Pallazo Falleta, built in 1937-1938 by Guiseppe Cano, Carla Marchi and Aldo Burzagli. One of the largest commercial and residential buildings.

 

Children in the Pallazo Falleta, built in 1937-1938 by Guiseppe Cano, Carla Marchi and Aldo Burzagli. One of the largest commercial and residential buildings.

 

Art deco building

 

Director of Roma cinema, built in 1937 by Roberto Cappallano and Bruno Sciafani was originally intended to be named “Cinema Duche” after Mussolini’s name.

 

Roma cinema, built in 1937 by Roberto Cappallano and Bruno Sciafani was originally intented to be named “Cinema Duche” after Mussolini name.

 

Asmara theatre, constructed in 1920 and designed by Oduardo Cavagnari. It contains three galleries and a fine painted cellar.

 

Old regulars wearing Borsalino hats sip wonderful macchiatos in lively surrounds.

 

Dante cinema, oldest cinema of Asmara, built in the 1910s.

 

Aquila bar with vintage billiards and old advertisements.

 

St Mary’s Catholic Cathedral with its 52m high campanile and Lombardi frontage.
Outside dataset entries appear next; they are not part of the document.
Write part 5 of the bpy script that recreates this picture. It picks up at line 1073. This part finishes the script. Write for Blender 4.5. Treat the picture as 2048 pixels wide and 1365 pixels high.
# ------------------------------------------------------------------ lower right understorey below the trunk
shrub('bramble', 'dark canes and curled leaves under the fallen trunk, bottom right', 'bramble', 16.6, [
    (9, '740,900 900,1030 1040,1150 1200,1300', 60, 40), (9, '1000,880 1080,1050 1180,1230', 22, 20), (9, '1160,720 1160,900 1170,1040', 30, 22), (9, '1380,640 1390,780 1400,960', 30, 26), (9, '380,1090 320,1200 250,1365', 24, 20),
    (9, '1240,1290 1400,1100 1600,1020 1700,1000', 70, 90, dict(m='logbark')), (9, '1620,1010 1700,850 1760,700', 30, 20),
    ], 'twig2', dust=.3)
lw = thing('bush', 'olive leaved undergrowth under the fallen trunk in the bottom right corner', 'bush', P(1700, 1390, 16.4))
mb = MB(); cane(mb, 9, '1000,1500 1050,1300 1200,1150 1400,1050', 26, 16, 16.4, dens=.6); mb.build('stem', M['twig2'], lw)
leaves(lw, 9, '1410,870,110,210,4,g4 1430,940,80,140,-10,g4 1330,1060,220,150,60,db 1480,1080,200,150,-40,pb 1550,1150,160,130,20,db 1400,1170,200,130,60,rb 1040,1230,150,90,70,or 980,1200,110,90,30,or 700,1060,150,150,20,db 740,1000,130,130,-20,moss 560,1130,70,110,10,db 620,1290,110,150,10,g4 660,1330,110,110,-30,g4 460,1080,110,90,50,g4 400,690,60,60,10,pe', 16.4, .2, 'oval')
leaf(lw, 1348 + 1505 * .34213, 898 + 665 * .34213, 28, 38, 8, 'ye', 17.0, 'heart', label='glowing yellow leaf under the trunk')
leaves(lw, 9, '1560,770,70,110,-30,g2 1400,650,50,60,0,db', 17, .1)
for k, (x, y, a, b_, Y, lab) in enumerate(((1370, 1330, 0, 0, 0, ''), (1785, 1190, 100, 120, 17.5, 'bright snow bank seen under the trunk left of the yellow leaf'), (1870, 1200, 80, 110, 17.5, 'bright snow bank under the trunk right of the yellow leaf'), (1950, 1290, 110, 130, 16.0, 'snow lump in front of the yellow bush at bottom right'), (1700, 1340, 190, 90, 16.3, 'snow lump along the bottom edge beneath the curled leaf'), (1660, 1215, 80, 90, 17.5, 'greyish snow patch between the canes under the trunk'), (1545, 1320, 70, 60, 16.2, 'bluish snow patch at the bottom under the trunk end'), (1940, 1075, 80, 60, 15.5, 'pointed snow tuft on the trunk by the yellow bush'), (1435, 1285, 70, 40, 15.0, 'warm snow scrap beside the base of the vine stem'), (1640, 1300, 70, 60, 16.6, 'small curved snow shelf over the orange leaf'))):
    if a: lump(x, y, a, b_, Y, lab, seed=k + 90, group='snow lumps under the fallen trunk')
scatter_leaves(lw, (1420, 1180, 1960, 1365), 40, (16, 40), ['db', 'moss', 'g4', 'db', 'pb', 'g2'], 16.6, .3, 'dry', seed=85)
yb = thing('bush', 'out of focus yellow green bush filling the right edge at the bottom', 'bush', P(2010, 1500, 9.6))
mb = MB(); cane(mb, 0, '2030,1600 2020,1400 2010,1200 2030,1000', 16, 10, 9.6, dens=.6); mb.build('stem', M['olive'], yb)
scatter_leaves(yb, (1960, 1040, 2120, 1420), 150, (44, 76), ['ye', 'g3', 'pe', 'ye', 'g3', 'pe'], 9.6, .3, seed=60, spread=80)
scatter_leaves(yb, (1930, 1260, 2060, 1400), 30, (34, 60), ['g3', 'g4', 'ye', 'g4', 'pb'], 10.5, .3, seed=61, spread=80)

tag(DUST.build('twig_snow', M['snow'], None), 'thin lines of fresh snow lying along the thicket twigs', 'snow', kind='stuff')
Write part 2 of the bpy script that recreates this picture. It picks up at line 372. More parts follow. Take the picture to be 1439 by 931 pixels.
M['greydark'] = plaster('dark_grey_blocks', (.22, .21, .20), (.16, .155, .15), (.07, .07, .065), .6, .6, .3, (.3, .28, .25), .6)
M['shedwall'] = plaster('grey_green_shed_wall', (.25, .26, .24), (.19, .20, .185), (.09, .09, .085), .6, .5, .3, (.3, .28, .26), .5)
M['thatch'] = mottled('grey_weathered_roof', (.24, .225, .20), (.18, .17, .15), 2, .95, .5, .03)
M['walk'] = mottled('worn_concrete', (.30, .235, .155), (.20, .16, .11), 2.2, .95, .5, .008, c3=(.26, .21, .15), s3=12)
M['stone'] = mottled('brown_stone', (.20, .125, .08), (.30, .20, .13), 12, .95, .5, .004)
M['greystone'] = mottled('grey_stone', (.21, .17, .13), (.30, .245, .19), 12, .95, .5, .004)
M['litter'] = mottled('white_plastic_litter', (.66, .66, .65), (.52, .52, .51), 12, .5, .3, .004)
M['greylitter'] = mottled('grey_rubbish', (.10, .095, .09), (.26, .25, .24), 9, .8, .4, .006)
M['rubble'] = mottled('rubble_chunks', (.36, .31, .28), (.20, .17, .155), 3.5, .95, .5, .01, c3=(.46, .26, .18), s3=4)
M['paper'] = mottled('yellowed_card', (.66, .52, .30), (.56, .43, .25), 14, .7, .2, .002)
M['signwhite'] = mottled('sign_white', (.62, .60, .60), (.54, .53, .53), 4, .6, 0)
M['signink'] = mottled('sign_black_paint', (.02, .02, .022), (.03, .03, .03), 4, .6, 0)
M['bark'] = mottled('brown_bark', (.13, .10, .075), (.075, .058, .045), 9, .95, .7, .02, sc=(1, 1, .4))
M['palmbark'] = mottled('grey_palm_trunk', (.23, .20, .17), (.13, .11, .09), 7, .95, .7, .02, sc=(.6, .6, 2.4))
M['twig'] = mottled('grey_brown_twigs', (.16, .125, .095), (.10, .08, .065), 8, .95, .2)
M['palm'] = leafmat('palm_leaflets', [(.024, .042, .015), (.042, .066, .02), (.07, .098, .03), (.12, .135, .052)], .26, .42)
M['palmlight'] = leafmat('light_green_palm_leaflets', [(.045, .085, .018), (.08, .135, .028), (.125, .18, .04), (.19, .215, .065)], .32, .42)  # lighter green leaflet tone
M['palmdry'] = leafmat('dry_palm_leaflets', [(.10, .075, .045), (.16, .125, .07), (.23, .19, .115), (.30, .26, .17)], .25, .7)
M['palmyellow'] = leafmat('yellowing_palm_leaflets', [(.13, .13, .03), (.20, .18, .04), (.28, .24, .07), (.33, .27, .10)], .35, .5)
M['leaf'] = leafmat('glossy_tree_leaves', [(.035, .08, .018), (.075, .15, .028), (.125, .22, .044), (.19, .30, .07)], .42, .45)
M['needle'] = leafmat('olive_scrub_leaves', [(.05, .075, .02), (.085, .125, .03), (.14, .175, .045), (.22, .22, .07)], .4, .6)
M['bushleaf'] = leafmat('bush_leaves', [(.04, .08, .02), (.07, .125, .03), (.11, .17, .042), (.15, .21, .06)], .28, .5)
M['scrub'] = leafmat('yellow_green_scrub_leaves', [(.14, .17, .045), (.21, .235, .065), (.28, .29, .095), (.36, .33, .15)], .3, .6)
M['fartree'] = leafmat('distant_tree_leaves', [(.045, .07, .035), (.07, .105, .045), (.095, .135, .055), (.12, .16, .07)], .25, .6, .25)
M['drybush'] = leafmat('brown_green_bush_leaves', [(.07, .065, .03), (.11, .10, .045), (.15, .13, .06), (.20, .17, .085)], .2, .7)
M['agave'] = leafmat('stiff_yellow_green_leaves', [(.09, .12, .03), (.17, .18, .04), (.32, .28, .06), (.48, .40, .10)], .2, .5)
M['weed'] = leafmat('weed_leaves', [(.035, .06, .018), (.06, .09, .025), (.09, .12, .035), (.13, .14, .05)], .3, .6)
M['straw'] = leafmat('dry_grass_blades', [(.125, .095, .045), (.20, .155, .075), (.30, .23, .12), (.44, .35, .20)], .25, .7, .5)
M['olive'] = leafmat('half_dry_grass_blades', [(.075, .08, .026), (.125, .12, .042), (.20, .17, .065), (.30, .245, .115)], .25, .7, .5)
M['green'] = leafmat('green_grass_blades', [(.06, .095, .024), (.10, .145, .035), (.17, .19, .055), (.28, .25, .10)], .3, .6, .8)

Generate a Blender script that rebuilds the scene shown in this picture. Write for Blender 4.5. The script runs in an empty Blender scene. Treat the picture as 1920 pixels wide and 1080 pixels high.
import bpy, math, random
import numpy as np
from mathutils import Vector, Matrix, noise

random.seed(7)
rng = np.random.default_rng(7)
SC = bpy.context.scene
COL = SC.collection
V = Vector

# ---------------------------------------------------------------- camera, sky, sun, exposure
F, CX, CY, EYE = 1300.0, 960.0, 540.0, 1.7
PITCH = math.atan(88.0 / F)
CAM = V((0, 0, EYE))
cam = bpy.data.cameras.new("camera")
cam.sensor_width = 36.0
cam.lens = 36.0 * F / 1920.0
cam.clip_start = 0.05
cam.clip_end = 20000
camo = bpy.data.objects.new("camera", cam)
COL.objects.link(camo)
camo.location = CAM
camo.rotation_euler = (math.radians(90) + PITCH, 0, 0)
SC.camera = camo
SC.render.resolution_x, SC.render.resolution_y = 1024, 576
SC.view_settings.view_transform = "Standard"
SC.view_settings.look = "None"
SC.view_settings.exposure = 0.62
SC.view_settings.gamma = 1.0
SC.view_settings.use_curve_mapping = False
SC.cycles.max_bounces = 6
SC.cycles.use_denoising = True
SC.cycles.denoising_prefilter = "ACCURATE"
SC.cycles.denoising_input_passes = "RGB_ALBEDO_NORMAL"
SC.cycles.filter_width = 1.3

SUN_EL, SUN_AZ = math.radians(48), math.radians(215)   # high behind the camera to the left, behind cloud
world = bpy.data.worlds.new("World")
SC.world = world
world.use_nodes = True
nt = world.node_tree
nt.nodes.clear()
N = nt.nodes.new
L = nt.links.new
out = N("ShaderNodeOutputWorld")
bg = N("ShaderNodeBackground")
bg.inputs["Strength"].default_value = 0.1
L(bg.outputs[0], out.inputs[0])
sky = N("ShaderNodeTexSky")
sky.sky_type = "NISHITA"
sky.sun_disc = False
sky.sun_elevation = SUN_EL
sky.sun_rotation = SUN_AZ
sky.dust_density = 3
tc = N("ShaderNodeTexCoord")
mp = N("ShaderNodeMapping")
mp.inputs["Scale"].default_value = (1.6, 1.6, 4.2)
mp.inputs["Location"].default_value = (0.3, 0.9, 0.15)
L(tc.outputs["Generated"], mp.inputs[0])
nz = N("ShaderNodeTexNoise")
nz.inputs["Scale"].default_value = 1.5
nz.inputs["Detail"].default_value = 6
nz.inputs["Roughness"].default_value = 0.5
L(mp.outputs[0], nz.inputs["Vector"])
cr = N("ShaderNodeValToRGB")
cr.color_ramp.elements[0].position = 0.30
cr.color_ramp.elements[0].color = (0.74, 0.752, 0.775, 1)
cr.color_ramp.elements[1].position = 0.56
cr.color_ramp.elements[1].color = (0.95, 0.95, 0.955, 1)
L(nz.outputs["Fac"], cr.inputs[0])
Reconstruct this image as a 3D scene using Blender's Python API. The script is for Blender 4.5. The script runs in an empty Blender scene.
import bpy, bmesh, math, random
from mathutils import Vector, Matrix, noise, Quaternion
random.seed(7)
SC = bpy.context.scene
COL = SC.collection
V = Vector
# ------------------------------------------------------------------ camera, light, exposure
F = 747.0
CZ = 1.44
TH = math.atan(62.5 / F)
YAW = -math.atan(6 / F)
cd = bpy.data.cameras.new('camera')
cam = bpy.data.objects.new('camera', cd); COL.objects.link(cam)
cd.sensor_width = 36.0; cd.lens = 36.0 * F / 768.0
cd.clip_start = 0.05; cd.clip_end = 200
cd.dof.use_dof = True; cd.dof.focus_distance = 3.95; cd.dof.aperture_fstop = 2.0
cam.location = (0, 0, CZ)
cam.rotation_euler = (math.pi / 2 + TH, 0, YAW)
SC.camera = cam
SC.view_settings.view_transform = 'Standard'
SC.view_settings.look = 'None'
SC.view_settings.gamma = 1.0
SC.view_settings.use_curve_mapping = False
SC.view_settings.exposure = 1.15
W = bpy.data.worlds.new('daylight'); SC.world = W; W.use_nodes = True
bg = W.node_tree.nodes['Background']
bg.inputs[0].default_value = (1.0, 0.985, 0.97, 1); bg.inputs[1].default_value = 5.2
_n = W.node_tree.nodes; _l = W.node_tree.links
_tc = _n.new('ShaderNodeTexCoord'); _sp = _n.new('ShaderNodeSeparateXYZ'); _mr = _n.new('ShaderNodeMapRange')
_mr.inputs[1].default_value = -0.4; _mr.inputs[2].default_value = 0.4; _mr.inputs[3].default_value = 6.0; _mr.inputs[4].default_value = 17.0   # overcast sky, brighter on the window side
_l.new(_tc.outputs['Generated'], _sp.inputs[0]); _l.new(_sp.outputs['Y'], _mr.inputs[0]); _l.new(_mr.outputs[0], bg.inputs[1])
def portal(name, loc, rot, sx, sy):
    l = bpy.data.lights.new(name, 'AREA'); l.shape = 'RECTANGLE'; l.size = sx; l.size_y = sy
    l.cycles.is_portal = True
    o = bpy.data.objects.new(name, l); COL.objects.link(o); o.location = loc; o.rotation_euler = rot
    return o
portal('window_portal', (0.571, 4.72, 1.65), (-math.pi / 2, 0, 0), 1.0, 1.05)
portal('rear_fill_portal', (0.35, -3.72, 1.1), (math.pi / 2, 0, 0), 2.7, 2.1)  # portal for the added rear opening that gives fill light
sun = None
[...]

Built in 1895 and 1922.

 

St Mary’s Catholic Cathedral with its 52m high campanile and Lombardi frontage. Built in 1895 and 1922.

 

Nda Mariam Orthodox Cathedral, built in 1938

 

View of Asmara from the 52m high campanile of St Mary’s Catholic Cathedral.

 

Bowling alley built in the 60s. Today it operates as it did in the 1960s, on a fully manual system with young boys loading the pins for a small earning.

 

Medebar market built in 1915. Thousands of recyclers are working in small shops.

 

Cattle market of Asmara

 

The old Italian railway, which climbed from Massawa 2128m up the escarpment to Asmara, passing trough 30 tunnels and 65 bridges is a masterpiece of civil engineering. At the end of the war, Eritreans pulled the old railway workers, metal forgers and blacksmiths out of retirement, called for volunteers and set to work. The great line reopened in 2003 and ranks among the world’s great scenic railways.

 

Stucco plasterwork on the outside of a building, 1956

 

Villa Venezia built in 1938. The patterned stairwell with its mosaic lion is the most distinctive element of the building. It was occupied by the Venice insurance company.